怪獣ブームは起きているのか?

「シン・ゴジラ」が興行的にブームを巻き起こしていた頃、多くの怪獣映画やゴジラ映画ファンたちは我が世の春を喜び、「シン・ゴジラ2」や「新作ガメラ」の製作を待ち望んでいたことと思う。

しかし少し時間が経ち冷静に考えてみると、本当に「ゴジラや怪獣ブーム」は起きているのか?社会はそう言うジャンルを心底歓迎しているのか?と言う疑問が湧いてくる。

ここ20年間くらいのゴジラや怪獣関連映画の成績を振り返ってみると、「シン・ゴジラ」以外は至って平凡‥と言うか、むしろ低調な成績に見える。

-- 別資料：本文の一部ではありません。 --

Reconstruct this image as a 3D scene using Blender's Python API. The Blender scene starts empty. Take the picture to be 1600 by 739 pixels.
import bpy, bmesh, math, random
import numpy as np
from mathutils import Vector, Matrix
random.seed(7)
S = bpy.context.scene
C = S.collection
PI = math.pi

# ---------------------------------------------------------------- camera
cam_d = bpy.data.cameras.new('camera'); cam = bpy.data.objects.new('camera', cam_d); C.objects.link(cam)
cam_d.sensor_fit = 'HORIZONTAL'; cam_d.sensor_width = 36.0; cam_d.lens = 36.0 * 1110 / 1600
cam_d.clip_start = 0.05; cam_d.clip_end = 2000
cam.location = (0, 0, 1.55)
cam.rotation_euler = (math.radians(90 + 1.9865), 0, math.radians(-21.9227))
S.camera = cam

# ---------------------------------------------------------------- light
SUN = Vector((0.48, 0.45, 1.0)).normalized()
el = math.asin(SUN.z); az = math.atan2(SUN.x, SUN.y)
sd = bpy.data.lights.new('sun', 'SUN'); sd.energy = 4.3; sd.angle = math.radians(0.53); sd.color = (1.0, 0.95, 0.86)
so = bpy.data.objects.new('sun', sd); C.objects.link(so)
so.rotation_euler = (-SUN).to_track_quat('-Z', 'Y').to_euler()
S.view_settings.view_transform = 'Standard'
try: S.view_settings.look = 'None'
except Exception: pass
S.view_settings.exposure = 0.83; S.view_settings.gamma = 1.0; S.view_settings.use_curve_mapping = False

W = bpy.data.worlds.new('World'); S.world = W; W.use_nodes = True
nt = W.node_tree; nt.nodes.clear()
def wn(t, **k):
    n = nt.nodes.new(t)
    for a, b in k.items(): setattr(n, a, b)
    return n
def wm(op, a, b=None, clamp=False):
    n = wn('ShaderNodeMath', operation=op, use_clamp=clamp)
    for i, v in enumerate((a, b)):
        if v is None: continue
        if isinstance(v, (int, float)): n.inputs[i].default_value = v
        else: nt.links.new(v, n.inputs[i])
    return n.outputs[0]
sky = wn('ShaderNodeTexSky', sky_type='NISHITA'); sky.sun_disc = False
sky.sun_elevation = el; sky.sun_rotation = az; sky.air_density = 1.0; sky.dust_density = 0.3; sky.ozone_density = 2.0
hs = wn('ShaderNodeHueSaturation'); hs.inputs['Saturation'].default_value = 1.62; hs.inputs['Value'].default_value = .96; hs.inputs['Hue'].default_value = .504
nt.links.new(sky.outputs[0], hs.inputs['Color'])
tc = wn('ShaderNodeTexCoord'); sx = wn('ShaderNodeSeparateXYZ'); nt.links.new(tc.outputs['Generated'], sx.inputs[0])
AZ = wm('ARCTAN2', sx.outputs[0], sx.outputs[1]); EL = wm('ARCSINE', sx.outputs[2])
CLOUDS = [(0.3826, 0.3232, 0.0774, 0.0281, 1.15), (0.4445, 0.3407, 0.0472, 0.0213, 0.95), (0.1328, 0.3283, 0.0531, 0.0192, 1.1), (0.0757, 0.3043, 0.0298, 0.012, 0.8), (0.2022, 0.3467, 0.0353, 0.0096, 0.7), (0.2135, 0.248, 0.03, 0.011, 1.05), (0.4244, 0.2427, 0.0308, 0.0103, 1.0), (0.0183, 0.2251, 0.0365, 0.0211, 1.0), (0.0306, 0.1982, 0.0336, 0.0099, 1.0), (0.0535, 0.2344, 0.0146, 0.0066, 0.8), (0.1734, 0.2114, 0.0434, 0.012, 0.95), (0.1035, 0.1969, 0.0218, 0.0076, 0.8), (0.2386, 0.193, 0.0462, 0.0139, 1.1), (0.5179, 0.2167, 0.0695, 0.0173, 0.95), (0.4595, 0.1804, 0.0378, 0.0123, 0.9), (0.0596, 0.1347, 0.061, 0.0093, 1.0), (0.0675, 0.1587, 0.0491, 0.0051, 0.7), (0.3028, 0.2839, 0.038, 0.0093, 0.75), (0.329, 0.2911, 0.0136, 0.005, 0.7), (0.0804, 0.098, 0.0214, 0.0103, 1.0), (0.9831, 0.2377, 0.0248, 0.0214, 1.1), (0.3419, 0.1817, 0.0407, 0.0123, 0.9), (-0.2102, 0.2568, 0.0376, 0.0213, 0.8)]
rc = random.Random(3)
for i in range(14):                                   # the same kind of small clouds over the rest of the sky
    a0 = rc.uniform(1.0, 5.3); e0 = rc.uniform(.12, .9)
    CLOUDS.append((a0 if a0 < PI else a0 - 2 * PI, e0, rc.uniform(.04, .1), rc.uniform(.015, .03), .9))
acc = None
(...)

おそらく「シン・ゴジラ」は10年ぶりの国産ゴジラ+庵野人気+作品の完成度、時代背景などいくつかの要因が動員を爆発的に増やしたのではないかという気がするが、1998年の「GODZILLA /ゴジラ」も「初のハリウッドゴジラ」と言う期待度は高く洋画優勢(当時、ハリウッド大作は配収50億超えでヒット、100億超えで大ヒットなどと言われていた)の時代だっただけに、作品の出来がそれなりに良かったらもっと成績は伸びていたはず。

「GODZILLA /ゴジラ」(1998)50億(配収30億)

「キング・コング」(2005)23.5億

「パシフィック・リム」(2013)15.5億

「GODZILLA ゴジラ」(2014)32億

「シン・ゴジラ」(2016)82.5億

「キングコング:髑髏島の巨神」(2017)20億

「パシフィック・リム:アップライジング」(2018)9億

怪獣映画というよりスーパーヒーローものの「劇場版ウルトラマンシリーズ」や「アニメゴジラ 三部作」も10億を超えたことはなかったと思う。

もちろん今は二次市場や商品化収益が少なくないので、興行収入だけで作品のビジネス的成否は判断しにくく、子ども向け作品などはそれなりに二次収入があるので続いているのだとは思うが、日常ドラマなどと比べると予算がかかる特撮(VFX)映画でこうした成績は手放しで絶好調とは言いにくいのではないか?

特に過去、興行的に大成功したと言える作品が思い出せないガメラの新作をKADOKAWAが躊躇しているように見える背景には、そうした今の市場の雰囲気(怪獣ブームはさほど盛り上がっていない)が無関係ではないと思う。